* _REQUIREMENT_: Check the listing below line by line and report how many lines hold "scene", with no other words.

□ □ □ □ □ □ □

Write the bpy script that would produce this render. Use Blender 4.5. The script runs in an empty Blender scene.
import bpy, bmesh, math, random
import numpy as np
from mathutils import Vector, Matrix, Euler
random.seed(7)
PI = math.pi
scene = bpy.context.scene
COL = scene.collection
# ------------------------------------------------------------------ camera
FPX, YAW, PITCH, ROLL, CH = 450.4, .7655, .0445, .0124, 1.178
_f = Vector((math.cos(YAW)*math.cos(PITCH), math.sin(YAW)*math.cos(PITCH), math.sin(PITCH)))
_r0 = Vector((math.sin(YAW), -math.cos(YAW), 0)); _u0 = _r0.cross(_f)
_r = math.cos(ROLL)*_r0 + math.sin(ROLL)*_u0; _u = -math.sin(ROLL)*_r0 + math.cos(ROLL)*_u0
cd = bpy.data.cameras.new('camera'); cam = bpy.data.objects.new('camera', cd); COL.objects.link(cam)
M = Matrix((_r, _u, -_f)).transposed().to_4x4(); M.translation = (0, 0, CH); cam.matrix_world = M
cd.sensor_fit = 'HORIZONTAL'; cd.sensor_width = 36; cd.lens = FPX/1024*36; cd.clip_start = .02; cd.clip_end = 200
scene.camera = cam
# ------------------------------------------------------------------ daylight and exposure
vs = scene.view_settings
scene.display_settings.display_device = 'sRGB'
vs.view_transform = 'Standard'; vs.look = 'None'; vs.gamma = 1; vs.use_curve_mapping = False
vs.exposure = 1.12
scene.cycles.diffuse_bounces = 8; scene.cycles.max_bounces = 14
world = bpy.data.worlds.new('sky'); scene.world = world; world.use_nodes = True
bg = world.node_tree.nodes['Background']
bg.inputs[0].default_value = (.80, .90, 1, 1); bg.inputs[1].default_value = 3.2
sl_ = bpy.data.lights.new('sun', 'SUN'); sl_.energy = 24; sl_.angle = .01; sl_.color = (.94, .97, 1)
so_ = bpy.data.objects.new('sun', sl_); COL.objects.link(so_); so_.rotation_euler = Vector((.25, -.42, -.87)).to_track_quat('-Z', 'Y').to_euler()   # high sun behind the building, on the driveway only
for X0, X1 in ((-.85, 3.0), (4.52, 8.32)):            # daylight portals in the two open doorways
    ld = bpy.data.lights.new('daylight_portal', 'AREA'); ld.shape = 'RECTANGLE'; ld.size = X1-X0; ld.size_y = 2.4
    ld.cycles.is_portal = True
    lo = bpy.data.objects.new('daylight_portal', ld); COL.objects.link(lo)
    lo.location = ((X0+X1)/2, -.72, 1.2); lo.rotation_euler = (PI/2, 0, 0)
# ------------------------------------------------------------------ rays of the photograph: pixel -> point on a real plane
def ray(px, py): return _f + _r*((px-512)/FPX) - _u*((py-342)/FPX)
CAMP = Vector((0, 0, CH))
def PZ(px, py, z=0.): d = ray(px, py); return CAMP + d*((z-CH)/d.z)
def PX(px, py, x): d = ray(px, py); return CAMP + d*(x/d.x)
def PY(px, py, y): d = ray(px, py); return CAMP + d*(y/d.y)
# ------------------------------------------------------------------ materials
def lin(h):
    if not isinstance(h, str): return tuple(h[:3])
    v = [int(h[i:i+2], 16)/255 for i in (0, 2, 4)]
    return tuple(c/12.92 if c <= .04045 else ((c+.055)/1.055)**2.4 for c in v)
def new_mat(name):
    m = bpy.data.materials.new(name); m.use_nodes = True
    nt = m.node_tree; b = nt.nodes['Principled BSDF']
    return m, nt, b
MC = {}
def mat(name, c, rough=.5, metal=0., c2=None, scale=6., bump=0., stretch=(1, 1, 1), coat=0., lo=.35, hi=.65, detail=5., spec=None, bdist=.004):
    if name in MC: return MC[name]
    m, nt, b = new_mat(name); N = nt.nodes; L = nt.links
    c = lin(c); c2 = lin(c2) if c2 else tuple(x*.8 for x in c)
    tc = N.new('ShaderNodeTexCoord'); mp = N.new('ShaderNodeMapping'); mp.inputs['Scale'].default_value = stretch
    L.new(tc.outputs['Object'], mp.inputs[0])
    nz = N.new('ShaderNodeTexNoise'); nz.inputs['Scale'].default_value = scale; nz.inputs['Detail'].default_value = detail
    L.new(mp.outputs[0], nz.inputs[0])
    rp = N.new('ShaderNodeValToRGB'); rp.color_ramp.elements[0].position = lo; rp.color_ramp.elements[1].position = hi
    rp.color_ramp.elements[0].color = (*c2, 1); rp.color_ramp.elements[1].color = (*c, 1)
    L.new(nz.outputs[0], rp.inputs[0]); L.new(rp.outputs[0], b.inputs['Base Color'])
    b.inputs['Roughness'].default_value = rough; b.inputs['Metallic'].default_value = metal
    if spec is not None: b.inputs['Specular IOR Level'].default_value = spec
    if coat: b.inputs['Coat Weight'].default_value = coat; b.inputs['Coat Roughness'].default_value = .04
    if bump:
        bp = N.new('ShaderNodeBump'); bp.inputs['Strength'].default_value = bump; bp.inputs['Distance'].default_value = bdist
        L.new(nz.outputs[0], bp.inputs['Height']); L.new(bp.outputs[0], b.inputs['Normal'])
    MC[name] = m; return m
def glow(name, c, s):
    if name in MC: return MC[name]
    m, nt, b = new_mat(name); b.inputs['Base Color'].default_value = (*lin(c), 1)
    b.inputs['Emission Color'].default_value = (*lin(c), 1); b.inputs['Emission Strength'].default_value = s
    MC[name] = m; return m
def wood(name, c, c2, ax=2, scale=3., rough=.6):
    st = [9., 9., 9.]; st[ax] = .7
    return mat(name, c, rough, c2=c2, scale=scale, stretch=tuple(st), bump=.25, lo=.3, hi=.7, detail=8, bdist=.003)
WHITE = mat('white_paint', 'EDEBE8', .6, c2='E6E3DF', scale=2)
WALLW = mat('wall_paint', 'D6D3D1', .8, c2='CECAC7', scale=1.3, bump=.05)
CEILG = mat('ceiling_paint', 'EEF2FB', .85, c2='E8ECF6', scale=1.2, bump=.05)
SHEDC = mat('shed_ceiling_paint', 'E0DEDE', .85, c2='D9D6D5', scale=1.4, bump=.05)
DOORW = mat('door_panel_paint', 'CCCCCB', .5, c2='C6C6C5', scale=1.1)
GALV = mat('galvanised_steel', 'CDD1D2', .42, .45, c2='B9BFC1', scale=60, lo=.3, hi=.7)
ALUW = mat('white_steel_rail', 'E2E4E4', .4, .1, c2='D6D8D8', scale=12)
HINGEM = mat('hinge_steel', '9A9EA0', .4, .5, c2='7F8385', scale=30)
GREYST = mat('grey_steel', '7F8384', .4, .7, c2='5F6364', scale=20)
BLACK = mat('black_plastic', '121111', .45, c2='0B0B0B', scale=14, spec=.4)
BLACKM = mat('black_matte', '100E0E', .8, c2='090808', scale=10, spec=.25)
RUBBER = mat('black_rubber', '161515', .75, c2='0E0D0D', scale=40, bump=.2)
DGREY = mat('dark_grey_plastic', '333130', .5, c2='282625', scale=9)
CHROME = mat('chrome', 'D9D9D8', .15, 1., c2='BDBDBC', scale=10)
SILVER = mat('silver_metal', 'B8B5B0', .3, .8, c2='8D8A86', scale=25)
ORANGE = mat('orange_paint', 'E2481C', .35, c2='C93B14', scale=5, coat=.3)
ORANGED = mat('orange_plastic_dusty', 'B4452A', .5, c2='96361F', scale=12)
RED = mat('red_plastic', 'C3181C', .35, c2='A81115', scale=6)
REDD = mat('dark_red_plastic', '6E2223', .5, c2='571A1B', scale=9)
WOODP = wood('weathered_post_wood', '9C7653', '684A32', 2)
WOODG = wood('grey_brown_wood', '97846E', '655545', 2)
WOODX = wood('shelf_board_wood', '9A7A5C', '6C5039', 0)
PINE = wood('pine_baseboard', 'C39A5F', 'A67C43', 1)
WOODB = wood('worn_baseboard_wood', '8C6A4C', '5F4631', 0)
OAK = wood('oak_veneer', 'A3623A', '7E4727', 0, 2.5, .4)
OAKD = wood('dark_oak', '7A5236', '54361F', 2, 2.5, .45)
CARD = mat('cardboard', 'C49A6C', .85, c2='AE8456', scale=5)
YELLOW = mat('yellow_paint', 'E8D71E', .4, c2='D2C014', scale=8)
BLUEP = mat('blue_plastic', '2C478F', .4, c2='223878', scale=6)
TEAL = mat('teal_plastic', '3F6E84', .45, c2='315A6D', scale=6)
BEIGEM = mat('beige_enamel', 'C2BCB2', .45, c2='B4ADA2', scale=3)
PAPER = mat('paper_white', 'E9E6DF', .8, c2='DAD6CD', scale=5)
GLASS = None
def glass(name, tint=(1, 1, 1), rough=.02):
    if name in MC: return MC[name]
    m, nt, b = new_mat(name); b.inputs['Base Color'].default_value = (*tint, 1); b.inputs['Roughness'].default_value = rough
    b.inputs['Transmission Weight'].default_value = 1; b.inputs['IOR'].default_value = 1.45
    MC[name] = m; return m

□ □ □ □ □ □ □

* _SOLUTION TO THE EXERCISE_: 8